Need advice- re: debt snowball and job


hi all- what a year it’s been. i would like to thank everybody that prayed so hard for us last summer when DH lost his teaching job. by the grace of God he got another, better job- we are so blessed…

anyway, we’ve had a great year and will be finalizing an adoption soon. (we had planned on this in a year or two but our agency called and we decided to move forward). we had to stop our Debt Snowball and save like crazy for the time off i’ll take after the baby arrives.

we are hoping and praying that DH will retain his current job. but we’re also realistic- he’s a first year teacher in his new district and while he’s doing great and LOVES it, we know that with the current economy in our mid-west state, many teachers will again lose their jobs this school year. he’s sort of inquired with his administrators about his chance of retention but they won’t comment to ANYBODY yet…

so here’s my question: we would like to restart our debt snowball now but wondering if we should wait until we get a callback for him? we KNOW that if he loses his job we will have NO other option but to file bankruptcy (we have 70k in debt). i would hate to hit the snowball hard and then have to file 3 months later.

if it were you, would you take the chance and restart the snowball or wait until we’ve got a callback? if he get’s the callback for next school year, then he’ll be tenure-eligible next year. we’ll find out by mid-late May if he’s going back or not…would love your opinions…


twkoo1:Dont start your debtsnow yet.Your HD’s job security is still at risk.


In general, I would say that you really ought to pay all of your debts that you can.
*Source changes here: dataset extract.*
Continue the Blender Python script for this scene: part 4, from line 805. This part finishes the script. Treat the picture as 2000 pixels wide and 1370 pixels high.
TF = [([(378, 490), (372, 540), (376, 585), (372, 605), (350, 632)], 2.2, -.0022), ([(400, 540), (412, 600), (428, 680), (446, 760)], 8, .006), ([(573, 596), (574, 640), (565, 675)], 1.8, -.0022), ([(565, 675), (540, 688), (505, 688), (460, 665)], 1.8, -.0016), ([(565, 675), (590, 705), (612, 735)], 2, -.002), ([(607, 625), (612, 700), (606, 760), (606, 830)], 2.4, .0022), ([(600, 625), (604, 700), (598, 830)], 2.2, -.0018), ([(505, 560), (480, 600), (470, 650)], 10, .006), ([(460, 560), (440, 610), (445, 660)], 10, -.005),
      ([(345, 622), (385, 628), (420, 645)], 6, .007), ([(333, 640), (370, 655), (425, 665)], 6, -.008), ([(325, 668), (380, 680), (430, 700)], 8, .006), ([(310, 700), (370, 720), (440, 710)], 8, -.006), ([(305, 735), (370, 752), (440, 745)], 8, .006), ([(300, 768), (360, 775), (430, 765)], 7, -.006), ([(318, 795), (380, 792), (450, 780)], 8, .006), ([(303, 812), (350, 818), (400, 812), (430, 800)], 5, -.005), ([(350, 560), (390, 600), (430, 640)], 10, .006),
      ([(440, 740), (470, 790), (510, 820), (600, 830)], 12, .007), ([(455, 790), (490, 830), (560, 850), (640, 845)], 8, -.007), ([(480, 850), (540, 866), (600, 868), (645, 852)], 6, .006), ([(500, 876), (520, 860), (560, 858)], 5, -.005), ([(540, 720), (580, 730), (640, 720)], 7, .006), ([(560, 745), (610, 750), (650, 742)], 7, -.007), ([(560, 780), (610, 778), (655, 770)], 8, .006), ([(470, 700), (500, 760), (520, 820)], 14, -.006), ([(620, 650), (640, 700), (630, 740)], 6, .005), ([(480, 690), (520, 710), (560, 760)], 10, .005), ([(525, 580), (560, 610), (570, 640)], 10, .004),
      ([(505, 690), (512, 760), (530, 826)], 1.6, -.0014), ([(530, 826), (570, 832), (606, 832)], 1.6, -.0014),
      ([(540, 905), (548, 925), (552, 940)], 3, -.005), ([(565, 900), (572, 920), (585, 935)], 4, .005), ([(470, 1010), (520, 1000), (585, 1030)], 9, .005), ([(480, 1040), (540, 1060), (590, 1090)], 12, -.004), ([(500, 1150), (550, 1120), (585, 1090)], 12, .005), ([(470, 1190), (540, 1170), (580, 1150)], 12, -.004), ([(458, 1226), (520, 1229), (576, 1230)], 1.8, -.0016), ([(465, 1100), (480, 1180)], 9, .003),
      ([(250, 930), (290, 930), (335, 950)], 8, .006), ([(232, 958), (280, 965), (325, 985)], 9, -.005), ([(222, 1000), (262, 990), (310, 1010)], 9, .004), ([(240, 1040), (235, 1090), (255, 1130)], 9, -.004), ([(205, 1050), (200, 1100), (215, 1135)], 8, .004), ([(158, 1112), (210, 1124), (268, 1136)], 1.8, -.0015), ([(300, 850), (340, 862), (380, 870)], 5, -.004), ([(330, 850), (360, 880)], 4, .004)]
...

Even if you later declare bankruptcy, it is better to have returned as much of the money lent to you as possible. It’s not like, “Darn, we wasted money, paying it when we could legally have got out of it.” Because morally, if you have borrowed money, you should repay it if you can, and only avoid paying (through bankruptcy) those amounts that you really can’t pay (like after your husband loses his job and can’t get another).

However, in your situation, I would think that you would need more of an emergency fund (because of the baby) than you would have needed before, and your “extra” money should probably go there for a while. (I’m not talking about the money you saved for when you are off work, but the permanent emergency fund that you should have even if you are both working.)
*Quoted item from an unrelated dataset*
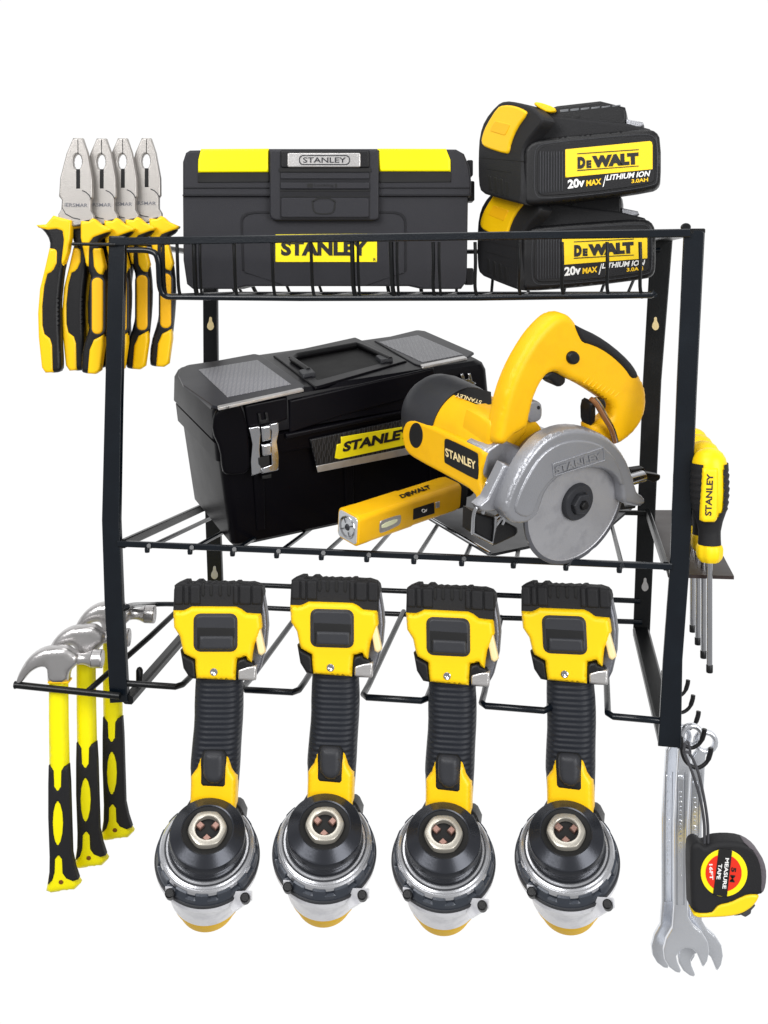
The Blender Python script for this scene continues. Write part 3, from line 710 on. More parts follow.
# gear case behind guard
mb = MB(); gc = sp.p(556, 470, -30)
lathe(mb, sp.p(562, 482, 0), -ns, [(8, 50), (14, 51), (24, 49), (34, 44), (44, 41), (62, 40), (78, 39)], 56); part('gear_case', mb, m_alu, saw)
mb = MB(); slab(mb, sp, zs([(205, 96), (258, 60), (330, 90), (330, 150), (245, 230), (200, 180)]), 30, 3, -26); slab(mb, sp, zs([(268, 140), (300, 150), (252, 262), (240, 290), (196, 292), (184, 275), (214, 250)]), 12, 2, -4); part('gear_case_arm', mb, m_alu, saw)
mb = MB(); tube(mb, [sp.p(*zs([(206, 202)])[0], t=-20), sp.p(*zs([(250, 218)])[0], t=-12)], 6, 14); part('depth_rod', mb, m_chr, saw)
mb = MB(); slab(mb, sp, z2([(170, 500), (200, 478), (232, 486), (246, 505), (244, 580), (170, 590)]), 14, 2.5, -22, smooth=1); pst = part('inlet_post', mb, m_alu, saw)
mb = MB(); slab(mb, sp, z2(ell(234, 517, 7, 9, 16)), 1, .1, -21.5); part('post_hole', mb, m_void, pst)
# motor housing
ma = sp.p(506, 449, -46)
endc = V(ma) - ns * 128
mt = part('motor_housing', lathe_(ma, -ns, [(-14, 38), (0, 40), (20, 41), (90, 42.5), (112, 43)], 56), m_saw, saw)
part('motor_end_cap', lathe_(ma, -ns, [(68, 43.6), (76, 44.6), (110, 44.6), (124, 42), (133, 36), (138, 26), (140, 8)], 56, rad=lambda t, a, r: r), m_gry, saw)
ms = V((-.8, -.55, 0)); ms = (ms - ns * ms.dot(ns)).normalized()
qp = Pl(sp.p(446, 450, -120) + ms * 30, ms)
mb = MB(); slab(mb, qp, [z1([(44, 610), (38, 570), (48, 530), (66, 510), (104, 508), (240, 570), (352, 620), (398, 640), (384, 700), (372, 740), (380, 800), (402, 830), (398, 862), (372, 872), (346, 858), (352, 822), (240, 756), (100, 682), (58, 652)])], 34, 4, 0, smooth=1); bx = part('side_housing', mb, m_saw, saw)
mb = MB(); slab(mb, qp, z1(ell(90, 578, 29, 54, 28)), 1.2, .5, .5); part('brush_cap', mb, m_void, bx)
mb = MB(); slab(mb, qp, z1(chaikin([(211, 606), (213, 592), (228, 594), (345, 650), (355, 660), (354, 762), (346, 768), (216, 698), (210, 690)], 1)), 1, .2, .8); lbp = part('label_plate', mb, m_blk, bx)
mb = MB(); text(mb, 'STANLEY', qp, *z1([(216, 667), (346, 726), (214, 630)]), .85, .03); part('lettering', mb, m_cream, lbp)
# top label
nt_ = (V((0, 0, 1)) - ns * ns.z).normalized(); nt_ = (nt_ + ms * .35).normalized()
tp = Pl(V(ma) - ns * 40 + nt_ * 41.5, nt_)
mb = MB(); slab(mb, tp, z1([(222, 392), (262, 362), (410, 392), (412, 440), (385, 458)]), 1, .3, .6); lbp = part('top_label_plate', mb, m_blk, mt)
mb = MB(); text(mb, 'STANLEY', tp, *z1([(372, 430), (262, 396), (366, 446)]), .65, .02); part('lettering', mb, m_cream, lbp)
# handle
hp = zs  # unused alias
hout = z2([(14, 690), (18, 640), (34, 570), (60, 455), (100, 345), (150, 250), (205, 165), (255, 110), (295, 76), (335, 62), (368, 70), (392, 96), (410, 130), (445, 160), (520, 190), (590, 235), (650, 290), (700, 350), (728, 400), (738, 460), (732, 530), (706, 592), (664, 645), (600, 690), (540, 690), (478, 640), (472, 600), (508, 580), (555, 570), (575, 530), (560, 490), (500, 448), (430, 405), (362, 376), (300, 340), (262, 350), (225, 400), (192, 480), (172, 590), (160, 610), (90, 650), (60, 690)])
mb = MB(); slab(mb, sp, hout, 24, 8, -20, both=True, smooth=1, H=7); hn = part('handle', mb, m_saw, saw)
mb = MB(); slab(mb, sp, z2([(400, 114), (440, 136), (510, 168), (590, 222), (660, 286), (696, 336), (706, 368), (690, 376), (668, 374), (640, 330), (580, 272), (520, 232), (470, 212), (436, 204), (418, 176)]), 20, 4, -18, smooth=1); part('grip_pad', mb, m_blkm, hn)
mb = MB(); slab(mb, sp, z2([(2, 560), (170, 540), (176, 620), (110, 690), (50, 740), (-25, 730), (-20, 640)]), 42, 6, -30, smooth=1); part('handle_root', mb, m_saw, hn)
mb = MB(); slab(mb, sp, z2([(240, 376), (262, 352), (300, 332), (364, 370), (352, 402), (326, 418), (304, 406), (290, 384), (262, 380)]), 18, 3, -26, smooth=1); part('trigger', mb, m_blk, hn)
mb = MB(); slab(mb, sp, z2(ell(398, 277, 30, 32, 28)), 5, 2.5, -16.5); part('lock_button', mb, m_blk, hn)
mb = MB()
for k in range(8): slab(mb, sp, z2(chaikin([(448 + k * 21, 398 + k * 9.5), (474 + k * 21, 370 + k * 10), (478 + k * 21, 373 + k * 10), (454 + k * 21, 401 + k * 9.5)], 1)), 1.6, .5, -19.4)
part('grip_ridges', mb, m_plo, hn)
mb = MB(); slab(mb, sp, z2([(472, 500), (500, 480), (505, 540), (500, 590), (474, 606)]), 14, 2, -24, smooth=1); slab(mb, sp, z2([(512, 476), (545, 474), (556, 500), (548, 530), (522, 520)]), 8, 2, -16); vv = part('water_valve', mb, m_blk, saw)
mb = MB(); tube(mb, catmull([sp.p(*q, t=tt) for q, tt in zip(z2([(484, 474), (510, 500), (545, 560), (580, 620), (598, 680)]), (-10, -8, -8, -10, -16))], 5), 2.6, 10); part('water_tube', mb, m_org, saw)
mb = MB(); tube(mb, catmull([sp.p(*q, t=tt) for q, tt in zip(z2([(505, 470), (528, 500), (560, 555), (592, 615), (612, 680)]), (-12, -10, -10, -12, -18))], 5), 1.6, 8); part('water_tube', mb, m_chr, saw)
# base plate
zb_ = -276
c4 = [UZ(490, 554, zb_), UZ(426, 516, zb_), UZ(478, 488, zb_), UZ(640, 500, zb_), UZ(605, 530, zb_)]
mb = MB(); n5 = 5; mb.add(c4 + [c - V((0, 0, 3)) for c in c4], [(0, 1, 2, 3, 4), (9, 8, 7, 6, 5)] + [(i, (i + 1) % 5, 5 + (i + 1) % 5, 5 + i) for i in range(5)]); part('base_plate', mb, m_gry, saw)
mb = MB(); tube(mb, [c4[0] + V((0, 0, 1)), c4[1] + V((0, 0, 1))], 1.6, 8); part('plate_edge', mb, m_chr, saw)
mb = MB(); slab(mb, sp, zs([(168, 292), (262, 318), (312, 345), (308, 366), (232, 402), (166, 362)]), 18, 3, -12); bk = part('base_bracket', mb, m_blk, saw)
mb = MB(); tube(mb, catmull([sp.p(*q, t=-10) for q in zs([(168, 362), (172, 300), (186, 276), (202, 284), (200, 300)])], 4), 1.8, 8); tube(mb, [sp.p(*q, t=-10) for q in zs([(168, 362), (230, 394), (240, 340), (262, 310)])], 1.8, 8)
tube(mb, catmull([sp.p(*q, t=-10) for q in zs([(240, 340), (242, 314), (256, 304), (268, 318), (262, 334)])], 4), 1.8, 8); part('bracket_wire', mb, m_chr, bk)
mb = MB(); tube(mb, [sp.p(*zs([(668, 192)])[0], t=-6), sp.p(*zs([(712, 180)])[0], t=-6)], 6.5, 16); part('side_spindle', mb, m_chr, saw)
mb = MB(); slab(mb, sp, zs([(676, 158), (715, 152), (722, 168), (768, 176), (766, 190), (748, 200), (720, 190), (712, 166), (680, 172)]), 8, 1.5, -10); slab(mb, sp, zs([(636, 266), (650, 262), (656, 280), (690, 274), (688, 282), (640, 288)]), 5, 1, 2); part('wing_nut', mb, m_blk, saw)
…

However, I am not a professional financial person by any means. This is just my gut-level reaction as someone who used to be very much in debt, but by the grace of God has managed to reduce the debt to about 25% (and dropping, yay!) of its former level. Your mileage may vary. :slight_smile:

I’ll pray for your husband to get to keep his job, too!



It's my understanding that after declaring bankruptcy, you can always go back and pay in full anyone you like. Check into that. I don't know if there are legal issues about that.

But for example, if you ended up filing, and a person as opposed to a corporation endured your bankruptcy... you might pay them back...

Or you could choose to pay them NOW... so they are never involved.

Regardless, you should talk with a bankruptcy lawyer to see what chapter you are likely to end up in... and how that will impact any savings and such...

Good luck, I know this is a hard thing to do!


I believe that Dave Ramsey would recommend building up your emergency fund in anticipating of hard times, rather than paying your debt snowball. Once it’s certain your DH’s job is more secure then start tackling that snowball again.


No, you really need to wait until your job is more secure before you work on your debts. Start putting aside cash, but don't use any bank you owe money to. :p


Pay the minimums on your debts right now and build your emergency fund like crazy in anticipation for the new baby. Sell anything that isn't nailed down and absolutely necessary. Keep on track with what Dave Ramsey suggests. He has been in massive debt before and he can help you through it.